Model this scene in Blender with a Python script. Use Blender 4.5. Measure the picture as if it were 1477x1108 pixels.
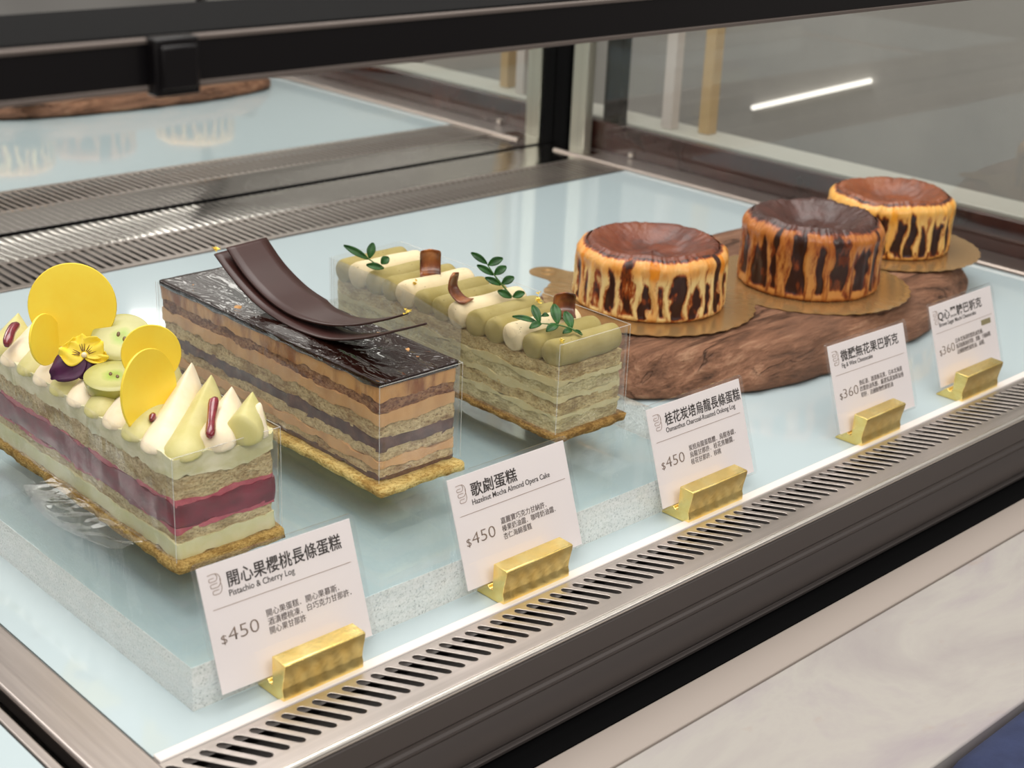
import bpy, bmesh, math, random
from mathutils import Vector, Matrix, noise
sc = bpy.context.scene
for o in list(bpy.data.objects):
    bpy.data.objects.remove(o, do_unlink=True)
COL = sc.collection
K = 0.38            # one design unit = 38 cm; everything below is laid out in design units
PI = math.pi
U = Vector((0, 0, 0))

# ------------------------------------------------------------------ camera, world, light, exposure
cam_d = bpy.data.cameras.new('camera')
cam = bpy.data.objects.new('camera', cam_d); COL.objects.link(cam)
cam_d.sensor_width = 36.0
cam_d.lens = 52.15
cam_d.clip_start = 0.01
CX = Vector((0.72592481, -0.68661125, 0.03997694))      # right
CY = -Vector((-0.22644362, -0.29348473, -0.92875724))   # up
CZ = -Vector((0.64942779, 0.6651554, -0.36852658))      # back
CAMP = Vector((-0.68142, -1.22502, 1.0))
m = Matrix((CX, CY, CZ)).transposed().to_4x4()
m.translation = CAMP * K
cam.matrix_world = m
cam_d.dof.use_dof = True
cam_d.dof.focus_distance = 2.12 * K
cam_d.dof.aperture_fstop = 13.0
sc.camera = cam

sc.view_settings.view_transform = 'Standard'
sc.view_settings.look = 'None'
sc.view_settings.gamma = 1.0
sc.view_settings.use_curve_mapping = False
sc.view_settings.exposure = 0.08
try:
    sc.cycles.transparent_max_bounces = 32
    sc.cycles.max_bounces = 14
    sc.cycles.glossy_bounces = 8
    sc.cycles.transmission_bounces = 10
except Exception:
    pass


def lin(c):
    return tuple(((x / 255) / 12.92 if x <= 10 else (((x / 255) + 0.055) / 1.055) ** 2.4) for x in c) + (1.0,)


w = bpy.data.worlds.new('world'); sc.world = w; w.use_nodes = True
wn = w.node_tree; bg = wn.nodes['Background']
tc = wn.nodes.new('ShaderNodeTexCoord')
nz = wn.nodes.new('ShaderNodeTexNoise'); nz.inputs['Scale'].default_value = 2.2; nz.inputs['Detail'].default_value = 3
wn.links.new(tc.outputs['Generated'], nz.inputs['Vector'])
cr = wn.nodes.new('ShaderNodeValToRGB')
cr.color_ramp.elements[0].position = 0.36; cr.color_ramp.elements[0].color = (0.10, 0.088, 0.080, 1)
cr.color_ramp.elements[1].position = 0.66; cr.color_ramp.elements[1].color = (0.50, 0.46, 0.42, 1)
wn.links.new(nz.outputs['Fac'], cr.inputs['Fac'])
# a shop interior: darker walls near eye level, pale lit ceiling overhead
sz = wn.nodes.new('ShaderNodeSeparateXYZ'); wn.links.new(tc.outputs['Generated'], sz.inputs[0])
mr = wn.nodes.new('ShaderNodeMapRange'); mr.interpolation_type = 'SMOOTHSTEP'
mr.inputs['From Min'].default_value = 0.38; mr.inputs['From Max'].default_value = 0.62
wn.links.new(sz.outputs['Z'], mr.inputs['Value'])
wm = wn.nodes.new('ShaderNodeMix'); wm.data_type = 'RGBA'
wn.links.new(mr.outputs['Result'], wm.inputs[0]); wn.links.new(cr.outputs['Color'], wm.inputs[6]); wm.inputs[7].default_value = (1.0, .96, .91, 1)
wn.links.new(wm.outputs[2], bg.inputs['Color'])
bg.inputs['Strength'].default_value = 0.74


def area(name, loc, target, sx, sy, power, color):
    d = bpy.data.lights.new(name, 'AREA'); d.shape = 'RECTANGLE'; d.size = sx * K; d.size_y = sy * K
    d.energy = power; d.color = color
    o = bpy.data.objects.new(name, d); COL.objects.link(o)
    o.location = Vector(loc) * K
    o.rotation_euler = (Vector(target) - Vector(loc)).to_track_quat('-Z', 'Y').to_euler()
    return o


area('ceiling_lamp_front', (-0.9, -2.8, 3.6), (1.0, 0.6, 0.1), 4.0, 2.0, 18, (1.0, 0.96, 0.91))
area('ceiling_lamp_above', (1.2, 1.7, 5.0), (1.3, 1.1, 0), 5.0, 3.4, 32, (1.0, 0.97, 0.93))
area('case_strip_lamp', (1.13, -0.070, 0.7592), (1.13, 0.20, 0), 2.8, 0.06, .38, (1.0, 0.96, 0.88))
area('glaze_highlight_light', (4.95, -3.75, 3.05), (4.6, -3.2, 0), 1.3, 1.7, 3.6, (1.0, 0.96, 0.90))  # unseen light added to put highlights on the chocolate glaze

# ------------------------------------------------------------------ node materials


class NT:
    def __init__(self, name):
        self.m = bpy.data.materials.new(name); self.m.use_nodes = True
        self.t = self.m.node_tree; self.t.nodes.clear()
        self.out = self.n('ShaderNodeOutputMaterial')

    def n(self, kind, ins=None, **kw):
        nd = self.t.nodes.new(kind)
        for k, v in kw.items():
            setattr(nd, k, v)
        for k, v in (ins or {}).items():
            self.set(nd.inputs[k], v)
        return nd

    def set(self, sock, v):
        if isinstance(v, bpy.types.NodeSocket):
            self.t.links.new(v, sock)
        elif isinstance(v, bpy.types.Node):
            self.t.links.new(v.outputs[0], sock)
        else:
            sock.default_value = v

    def coord(self, stretch=(1, 1, 1), rot=(0, 0, 0), out='Object'):
        c = self.n('ShaderNodeTexCoord')
        mp = self.n('ShaderNodeMapping', {'Vector': c.outputs[out], 'Scale': stretch, 'Rotation': rot})
        return mp.outputs[0]

    def noise(self, vec, scale, detail=4, rough=.55, dist=0):
        return self.n('ShaderNodeTexNoise', {'Vector': vec, 'Scale': scale, 'Detail': detail, 'Roughness': rough, 'Distortion': dist}).outputs['Fac']

    def math(self, op, a, b=0.0, clamp=False):
        nd = self.n('ShaderNodeMath', operation=op, use_clamp=clamp)
        self.set(nd.inputs[0], a); self.set(nd.inputs[1], b)
        return nd.outputs[0]

    def ramp(self, fac, stops):
        nd = self.n('ShaderNodeValToRGB', {'Fac': fac}); e = nd.color_ramp.elements
        e[0].position, e[0].color = stops[0]; e[1].position, e[1].color = stops[-1]
        for p, c in stops[1:-1]:
            x = e.new(p); x.color = c
        return nd.outputs[0]

    def mixc(self, f, a, b, mode='MIX'):
        nd = self.n('ShaderNodeMix', data_type='RGBA', blend_type=mode)
        self.set(nd.inputs[0], f); self.set(nd.inputs[6], a); self.set(nd.inputs[7], b)
        return nd.outputs[2]

    def bump(self, h, strength=.3, dist=.001):
        return self.n('ShaderNodeBump', {'Height': h, 'Strength': strength, 'Distance': dist}).outputs[0]

    def bsdf(self, **ins):
        nd = self.n('ShaderNodeBsdfPrincipled')
        for k, v in ins.items():
            self.set(nd.inputs[k.replace('_', ' ')], v)
        self.t.links.new(nd.outputs[0], self.out.inputs[0])
        return nd

    def finish(self, sh):
        self.set(self.out.inputs[0], sh); return self.m


def simple(name, rgb, rough=.5, metal=0, spec=.5, coat=0, sss=0, var=None, bump=None, coatr=.05):
    """var=(rgb2, scale, lo, hi, stretch)   bump=(scale, strength, dist, stretch)"""
    t = NT(name)
    col = lin(rgb)
    if var:
        f = t.noise(t.coord(var[4] if len(var) > 4 else (1, 1, 1)), var[1], 6, .6)
        col = t.ramp(f, [(var[2], lin(rgb)), (var[3], lin(var[0]))])
    ins = dict(Base_Color=col, Roughness=rough, Metallic=metal, Specular_IOR_Level=spec, Coat_Weight=coat, Coat_Roughness=coatr)
    if sss:
        ins.update(Subsurface_Weight=sss, Subsurface_Radius=(.006, .004, .002), Subsurface_Scale=.5)
    if bump:
        h = t.noise(t.coord(bump[3] if len(bump) > 3 else (1, 1, 1)), bump[0], 6, .6)
        ins['Normal'] = t.bump(h, bump[1], bump[2])
    t.bsdf(**ins)
    return t.m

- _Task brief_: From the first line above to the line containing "return tuple(((x /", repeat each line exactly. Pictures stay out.

- _Result of the task_:
Model this scene in Blender with a Python script. Use Blender 4.5. Measure the picture as if it were 1477x1108 pixels.
import bpy, bmesh, math, random
from mathutils import Vector, Matrix, noise
sc = bpy.context.scene
for o in list(bpy.data.objects):
    bpy.data.objects.remove(o, do_unlink=True)
COL = sc.collection
K = 0.38            # one design unit = 38 cm; everything below is laid out in design units
PI = math.pi
U = Vector((0, 0, 0))

# ------------------------------------------------------------------ camera, world, light, exposure
cam_d = bpy.data.cameras.new('camera')
cam = bpy.data.objects.new('camera', cam_d); COL.objects.link(cam)
cam_d.sensor_width = 36.0
cam_d.lens = 52.15
cam_d.clip_start = 0.01
CX = Vector((0.72592481, -0.68661125, 0.03997694))      # right
CY = -Vector((-0.22644362, -0.29348473, -0.92875724))   # up
CZ = -Vector((0.64942779, 0.6651554, -0.36852658))      # back
CAMP = Vector((-0.68142, -1.22502, 1.0))
m = Matrix((CX, CY, CZ)).transposed().to_4x4()
m.translation = CAMP * K
cam.matrix_world = m
cam_d.dof.use_dof = True
cam_d.dof.focus_distance = 2.12 * K
cam_d.dof.aperture_fstop = 13.0
sc.camera = cam

sc.view_settings.view_transform = 'Standard'
sc.view_settings.look = 'None'
sc.view_settings.gamma = 1.0
sc.view_settings.use_curve_mapping = False
sc.view_settings.exposure = 0.08
try:
    sc.cycles.transparent_max_bounces = 32
    sc.cycles.max_bounces = 14
    sc.cycles.glossy_bounces = 8
    sc.cycles.transmission_bounces = 10
except Exception:
    pass


def lin(c):
    return tuple(((x / 255) / 12.92 if x <= 10 else (((x / 255) + 0.055) / 1.055) ** 2.4) for x in c) + (1.0,)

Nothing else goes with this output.